- TASK OBJECTIVE -
Transcribe the material exactly. Images do not belong in the copy.

- PROVIDED DATA -
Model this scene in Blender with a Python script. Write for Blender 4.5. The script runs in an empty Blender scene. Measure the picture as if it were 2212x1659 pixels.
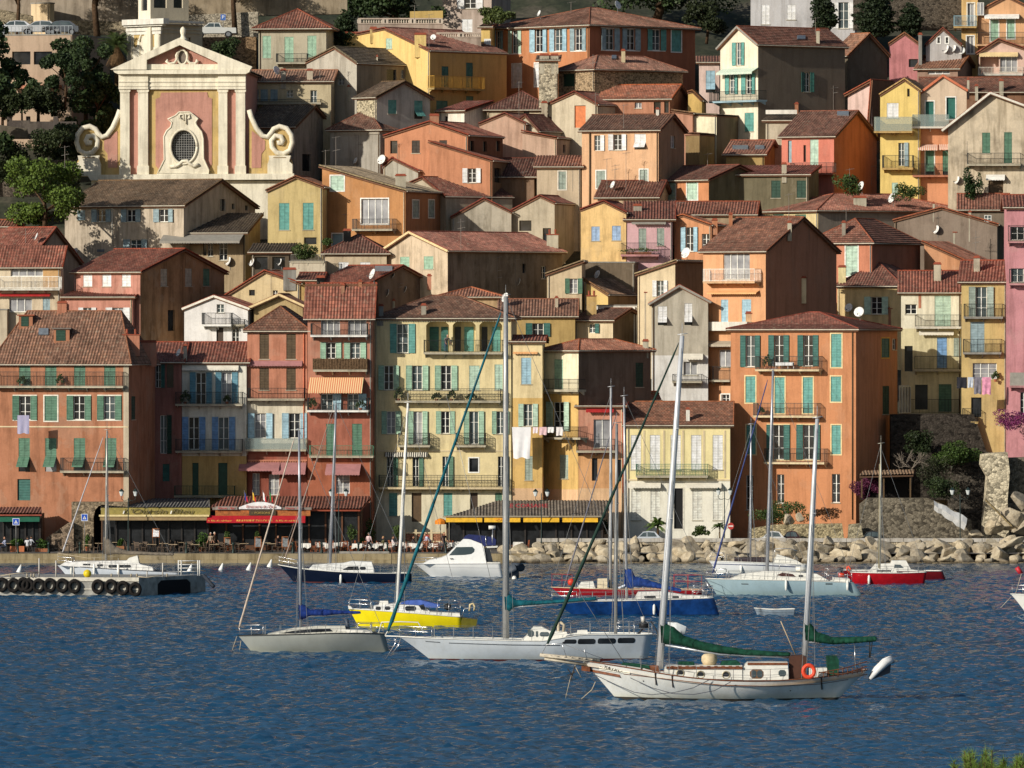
import bpy,math,random
import numpy as np
from mathutils import Vector,Matrix
random.seed(7);np.random.seed(7)
SC=bpy.context.scene
COL=SC.collection
# ------ camera geometry
CAMH=19.8
FP=70000.0
PIT=math.atan((3318-2904)/FP)
SP,CP=math.sin(PIT),math.cos(PIT)
def ray(gx,gy):
 a=(gx-4424)/FP;b=(3318-gy)/FP
 return(a,CP+b*SP,-SP+b*CP)
def P(gx,gy,Y):
 d=ray(gx,gy);t=Y/d[1]
 return Vector((d[0]*t,Y,CAMH+d[2]*t))
def G(r,c,x,y):return(2212*c+x,1659*r+y)
def terr(Y,X=0.0):
 if Y<722:return 1.35
 if Y<730:return 1.35+(Y-722)*.019
 return 1.5+.4*(Y-730)
def Ybase(gy):return(CAMH-1.5+292)/(0.4-(2904-gy)/FP)
# ------ colours / materials
def lin(c):
 c=c/255.0
 return c/12.92 if c<=.04045 else((c+.055)/1.055)**2.4
def rgb(c,k=1.0):
 if isinstance(c,str):
  c=C[c]
 return(lin(c[0])*k,lin(c[1])*k,lin(c[2])*k,1)
def soft(b,k):
 y=.3*b[0]+.55*b[1]+.15*b[2];q=[v+(y-v)*k for v in b[:3]];f=max(0,min(1,(1-q[1]/max(q[0],.001))*1.3))if q[1]>q[2]else 0;return(q[0],q[1]*(1+.08*f),q[2]*(1-.05*f),1)
C=dict(white=(236,233,224),offwhite=(225,219,203),teal=(86,160,148),dteal=(45,105,95),green=(80,125,98),dgreen=(40,75,58),pgreen=(150,190,158),lgreen=(175,205,180),blue=(105,155,205),lblue=(150,190,205),bluegrey=(140,165,170),brown=(92,72,48),dbrown=(62,48,36),ggreen=(150,165,150),cream=(226,200,150),iron=(38,42,42),stone=(190,178,150),gutter=(200,190,170),redaw=(170,50,50),mauve=(172,122,120),tealblue=(88,146,164),orange=(206,118,66),salmon=(206,118,84),terra=(184,108,68),yellow=(238,196,92),ochre=(206,160,70),paleyel=(240,216,140),beige=(196,176,146),greybeige=(176,164,144),grey=(150,145,135),pink=(212,140,140),peach=(232,176,122),coral=(216,112,86),mustard=(200,162,78),black=(14,14,16),lav=(160,175,205),vblue=(150,180,215),glassrail=(120,140,138),wood=(110,88,66))
MATS={}
def nodes(name):
 m=bpy.data.materials.new(name);m.use_nodes=True
 nt=m.node_tree;nt.nodes.clear()
 out=nt.nodes.new('ShaderNodeOutputMaterial');b=nt.nodes.new('ShaderNodeBsdfPrincipled')
 nt.links.new(b.outputs[0],out.inputs[0])
 return m,nt,b
def N(nt,t,**kw):
 n=nt.nodes.new(t)
 for k,v in kw.items():
  if k.startswith('i_'):
   key=k[2:];key=int(key)if key.isdigit()else key
   n.inputs[key].default_value=v
  else:setattr(n,k,v)
 return n
def ramp(nt,fac,stops):
 r=nt.nodes.new('ShaderNodeValToRGB');e=r.color_ramp.elements
 while len(e)<len(stops):e.new(.5)
 for el,(p,c)in zip(e,stops):
  el.position=p;el.color=c if len(c)==4 else(*c,1)
 nt.links.new(fac,r.inputs[0]);return r.outputs[0]
def mixc(nt,fac,a,b,mode='MIX'):
 m=nt.nodes.new('ShaderNodeMix');m.data_type='RGBA';m.blend_type=mode
 for s,v in((m.inputs[0],fac),(m.inputs[6],a),(m.inputs[7],b)):
  if isinstance(v,(int,float,tuple)):s.default_value=v
  else:nt.links.new(v,s)
 return m.outputs[2]
def wcoords(nt):
 tc=nt.nodes.new('ShaderNodeTexCoord');oi=nt.nodes.new('ShaderNodeObjectInfo')
 a=nt.nodes.new('ShaderNodeVectorMath');a.operation='MULTIPLY_ADD'
 g=nt.nodes.new('ShaderNodeNewGeometry')
 return g.outputs['Position'],tc.outputs['Object']
def scaled(nt,vec,s):
 m=nt.nodes.new('ShaderNodeMapping');m.inputs['Scale'].default_value=s
 nt.links.new(vec,m.inputs[0]);return m.outputs[0]
def bump(nt,b,h,st=.3,dist=.02):
 n=nt.nodes.new('ShaderNodeBump');n.inputs['Strength'].default_value=st;n.inputs['Distance'].default_value=dist
 nt.links.new(h,n.inputs['Height']);nt.links.new(n.outputs[0],b.inputs['Normal'])
def plaster(c,wear=.5):
 key=('pl',c,wear)
 if key in MATS:return MATS[key]
 m,nt,b=nodes('plaster');pos,ob=wcoords(nt)
 base=soft(rgb(c),.27)
 n1=N(nt,'ShaderNodeTexNoise',i_Scale=.55,i_Detail=5.0,i_Roughness=.65);nt.links.new(pos,n1.inputs['Vector'])
 n2=N(nt,'ShaderNodeTexNoise',i_Scale=1.0,i_Detail=4.0,i_Roughness=.7);nt.links.new(scaled(nt,pos,(1.6,1.6,.16)),n2.inputs['Vector'])
 n3=N(nt,'ShaderNodeTexNoise',i_Scale=7.0,i_Detail=4.0,i_Roughness=.7);nt.links.new(pos,n3.inputs['Vector'])
 dk=tuple(v*(1-.42*wear)for v in base[:3])+(1,)
 lt=tuple(min(.9,v*(1+.10*wear)+.02*wear)for v in base[:3])+(1,)
 c1=ramp(nt,n1.outputs[0],[(.3,dk),(.5,base),(.75,lt)])
 st=ramp(nt,n2.outputs[0],[(.36,(.52,.50,.47)),(.54,(1,1,1))])
 c2=mixc(nt,.75*wear+.15,c1,st,'MULTIPLY')
 n5=N(nt,'ShaderNodeTexNoise',i_Scale=.42,i_Detail=7.0,i_Roughness=.62);nt.links.new(scaled(nt,pos,(1,1.3,.8)),n5.inputs['Vector'])
 pm=ramp(nt,n5.outputs[0],[(.60-.07*wear,(0,0,0)),(.625-.07*wear,(.42*wear,)*3)])
 c2=mixc(nt,pm,c2,tuple(.5*v+.5*g_ for v,g_ in zip(base[:3],(.40,.34,.26)))+(1,))
 fn=ramp(nt,n3.outputs[0],[(.3,(.86,.85,.84)),(.6,(1.03,1.03,1.03))])
 c3=mixc(nt,.6,c2,fn,'MULTIPLY')
 nt.links.new(c3,b.inputs['Base Color']);b.inputs['Roughness'].default_value=.92
 b.inputs['Specular IOR Level'].default_value=.2
 bump(nt,b,n3.outputs[0],.35,.03)
 MATS[key]=m;return m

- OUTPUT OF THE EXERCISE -
Model this scene in Blender with a Python script. Write for Blender 4.5. The script runs in an empty Blender scene. Measure the picture as if it were 2212x1659 pixels.
import bpy,math,random
import numpy as np
from mathutils import Vector,Matrix
random.seed(7);np.random.seed(7)
SC=bpy.context.scene
COL=SC.collection
# ------ camera geometry
CAMH=19.8
FP=70000.0
PIT=math.atan((3318-2904)/FP)
SP,CP=math.sin(PIT),math.cos(PIT)
def ray(gx,gy):
 a=(gx-4424)/FP;b=(3318-gy)/FP
 return(a,CP+b*SP,-SP+b*CP)
def P(gx,gy,Y):
 d=ray(gx,gy);t=Y/d[1]
 return Vector((d[0]*t,Y,CAMH+d[2]*t))
def G(r,c,x,y):return(2212*c+x,1659*r+y)
def terr(Y,X=0.0):
 if Y<722:return 1.35
 if Y<730:return 1.35+(Y-722)*.019
 return 1.5+.4*(Y-730)
def Ybase(gy):return(CAMH-1.5+292)/(0.4-(2904-gy)/FP)
# ------ colours / materials
def lin(c):
 c=c/255.0
 return c/12.92 if c<=.04045 else((c+.055)/1.055)**2.4
def rgb(c,k=1.0):
 if isinstance(c,str):
  c=C[c]
 return(lin(c[0])*k,lin(c[1])*k,lin(c[2])*k,1)
def soft(b,k):
 y=.3*b[0]+.55*b[1]+.15*b[2];q=[v+(y-v)*k for v in b[:3]];f=max(0,min(1,(1-q[1]/max(q[0],.001))*1.3))if q[1]>q[2]else 0;return(q[0],q[1]*(1+.08*f),q[2]*(1-.05*f),1)
C=dict(white=(236,233,224),offwhite=(225,219,203),teal=(86,160,148),dteal=(45,105,95),green=(80,125,98),dgreen=(40,75,58),pgreen=(150,190,158),lgreen=(175,205,180),blue=(105,155,205),lblue=(150,190,205),bluegrey=(140,165,170),brown=(92,72,48),dbrown=(62,48,36),ggreen=(150,165,150),cream=(226,200,150),iron=(38,42,42),stone=(190,178,150),gutter=(200,190,170),redaw=(170,50,50),mauve=(172,122,120),tealblue=(88,146,164),orange=(206,118,66),salmon=(206,118,84),terra=(184,108,68),yellow=(238,196,92),ochre=(206,160,70),paleyel=(240,216,140),beige=(196,176,146),greybeige=(176,164,144),grey=(150,145,135),pink=(212,140,140),peach=(232,176,122),coral=(216,112,86),mustard=(200,162,78),black=(14,14,16),lav=(160,175,205),vblue=(150,180,215),glassrail=(120,140,138),wood=(110,88,66))
MATS={}
def nodes(name):
 m=bpy.data.materials.new(name);m.use_nodes=True
 nt=m.node_tree;nt.nodes.clear()
 out=nt.nodes.new('ShaderNodeOutputMaterial');b=nt.nodes.new('ShaderNodeBsdfPrincipled')
 nt.links.new(b.outputs[0],out.inputs[0])
 return m,nt,b
def N(nt,t,**kw):
 n=nt.nodes.new(t)
 for k,v in kw.items():
  if k.startswith('i_'):
   key=k[2:];key=int(key)if key.isdigit()else key
   n.inputs[key].default_value=v
  else:setattr(n,k,v)
 return n
def ramp(nt,fac,stops):
 r=nt.nodes.new('ShaderNodeValToRGB');e=r.color_ramp.elements
 while len(e)<len(stops):e.new(.5)
 for el,(p,c)in zip(e,stops):
  el.position=p;el.color=c if len(c)==4 else(*c,1)
 nt.links.new(fac,r.inputs[0]);return r.outputs[0]
def mixc(nt,fac,a,b,mode='MIX'):
 m=nt.nodes.new('ShaderNodeMix');m.data_type='RGBA';m.blend_type=mode
 for s,v in((m.inputs[0],fac),(m.inputs[6],a),(m.inputs[7],b)):
  if isinstance(v,(int,float,tuple)):s.default_value=v
  else:nt.links.new(v,s)
 return m.outputs[2]
def wcoords(nt):
 tc=nt.nodes.new('ShaderNodeTexCoord');oi=nt.nodes.new('ShaderNodeObjectInfo')
 a=nt.nodes.new('ShaderNodeVectorMath');a.operation='MULTIPLY_ADD'
 g=nt.nodes.new('ShaderNodeNewGeometry')
 return g.outputs['Position'],tc.outputs['Object']
def scaled(nt,vec,s):
 m=nt.nodes.new('ShaderNodeMapping');m.inputs['Scale'].default_value=s
 nt.links.new(vec,m.inputs[0]);return m.outputs[0]
def bump(nt,b,h,st=.3,dist=.02):
 n=nt.nodes.new('ShaderNodeBump');n.inputs['Strength'].default_value=st;n.inputs['Distance'].default_value=dist
 nt.links.new(h,n.inputs['Height']);nt.links.new(n.outputs[0],b.inputs['Normal'])
def plaster(c,wear=.5):
 key=('pl',c,wear)
 if key in MATS:return MATS[key]
 m,nt,b=nodes('plaster');pos,ob=wcoords(nt)
 base=soft(rgb(c),.27)
 n1=N(nt,'ShaderNodeTexNoise',i_Scale=.55,i_Detail=5.0,i_Roughness=.65);nt.links.new(pos,n1.inputs['Vector'])
 n2=N(nt,'ShaderNodeTexNoise',i_Scale=1.0,i_Detail=4.0,i_Roughness=.7);nt.links.new(scaled(nt,pos,(1.6,1.6,.16)),n2.inputs['Vector'])
 n3=N(nt,'ShaderNodeTexNoise',i_Scale=7.0,i_Detail=4.0,i_Roughness=.7);nt.links.new(pos,n3.inputs['Vector'])
 dk=tuple(v*(1-.42*wear)for v in base[:3])+(1,)
 lt=tuple(min(.9,v*(1+.10*wear)+.02*wear)for v in base[:3])+(1,)
 c1=ramp(nt,n1.outputs[0],[(.3,dk),(.5,base),(.75,lt)])
 st=ramp(nt,n2.outputs[0],[(.36,(.52,.50,.47)),(.54,(1,1,1))])
 c2=mixc(nt,.75*wear+.15,c1,st,'MULTIPLY')
 n5=N(nt,'ShaderNodeTexNoise',i_Scale=.42,i_Detail=7.0,i_Roughness=.62);nt.links.new(scaled(nt,pos,(1,1.3,.8)),n5.inputs['Vector'])
 pm=ramp(nt,n5.outputs[0],[(.60-.07*wear,(0,0,0)),(.625-.07*wear,(.42*wear,)*3)])
 c2=mixc(nt,pm,c2,tuple(.5*v+.5*g_ for v,g_ in zip(base[:3],(.40,.34,.26)))+(1,))
 fn=ramp(nt,n3.outputs[0],[(.3,(.86,.85,.84)),(.6,(1.03,1.03,1.03))])
 c3=mixc(nt,.6,c2,fn,'MULTIPLY')
 nt.links.new(c3,b.inputs['Base Color']);b.inputs['Roughness'].default_value=.92
 b.inputs['Specular IOR Level'].default_value=.2
 bump(nt,b,n3.outputs[0],.35,.03)
 MATS[key]=m;return m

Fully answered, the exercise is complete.